Well, four years later and apparently they still don’t have any fucking mediums because I still don’t have any goddamn jerseys. I can’t even imagine what it’s like to be an average-sized adult male in that repulsive swamp they call Sunrise and to not be able to purchase an appropriately fitting jersey of the local hockey club for FOUR STRAIGHT YEARS. You people disgust me. The Panthers make the Marlins look like they’re run by Apple execs.

Bob Luongo is still injured but James Reimer makes his return to the crease tonight.

What do we have? After dropping a dump the size of the Waste Management landfill on 170th street on our three game divisional road trip, we have now fallen to a hopeless 0.2% chance of making the post season. Unlike my missing jerseys, I’ve all but come to terms with the fact that we will not be watching Connor McDavid in the 2018 NHL playoffs. That is gut wrenching to think about.
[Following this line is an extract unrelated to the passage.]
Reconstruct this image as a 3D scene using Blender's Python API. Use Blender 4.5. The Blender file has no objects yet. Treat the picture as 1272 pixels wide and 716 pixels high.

We have a player who is on pace to score more goals and accumulate more points this year than during his 2016-17 MVP winning season and we will not be one of the last 16 teams competing for the Stanley Cup. There goes his rookie contract. One playoff appearance in three years is all Chiarelli and McLellan have to show for Connor McDavid’s first three seasons. It was almost impossible to fuck that up, and yet, here we are. It’s deja vu all over again.

That game against San Jose was atrocious. Our fourth line climbed us out of literal hell. We take the lead early in the third. And then we inevitably give it all right back to the Sharks. I would have sent Pat Maroon to the first offer that came our way right after the game ended because he completely mailed it in during that entire trip. Things are so bad that I’m thinking about taking a long vacation far away from North America just so I can physically and emotionally distance myself from Chiarelli’s roster (I say Chiarelli’s roster because that doesn’t include Connor and Nuge and Leon, as technically it was Mac and Tambo who landed us those players). Just living in the same area code as Milan Lucic has made me lethargically incompetent, and much like Milan, it’s been months since I last scored too.

I looked at buying out Lucic the other day, and the results are not pretty:

Basically, we’d be paying him until Age of Aquarius ends. Look at that cap hit between now and the 2022-23 season, aka one year after the next fucking Olympics. No, no no no no no this is not good. To add another layer of dump icing on top of this shit cake, Chiarelli gave him a full no movement clause until 2021-22… the second last year of his cap annihilating contract, when he can give a list of eight (!!!) teams. That contract is impregnable. It might as well be tattooed on both sides of the Ford Hall across 104th street. Unless you painfully remove it and deal with that hideous scar for the rest of time, it’s not going anywhere. We picked this guy over Taylor Hall. We don’t deserve nice things.

Todd:

Disgusting, repulsive, rhetorical propaganda. We need to “dig in” so we can use that momentum to “go out on the road and play well” would have been an appropriate quote if the Oilers hadn’t just crushed the Tampa Bay Lightning at home and then proceeded to lose three straight games on the road, promptly kicking our nuts out of the playoffs. We have nothing creative or helpful to say anymore. It’s all robotic gibberish. Nothing matters anymore.

For the love of Christ, don’t give up a goal on the first shot tonight. And please, Connor, can you single-handedly beat the Panthers for me?

Did you know? This summer, in another personal “fuck you” to me, the Florida Panthers hired Chris Pronger as a senior adviser to president of hockey operations to general manager Dale Tallon. Everything about this franchise should be dropped-kicked into an active volcano.

Prediction: Oilers win 4-1. We do not allow the first shot of the game to go in. We d not give up a first period goal. Connor gets points on all four. God help us.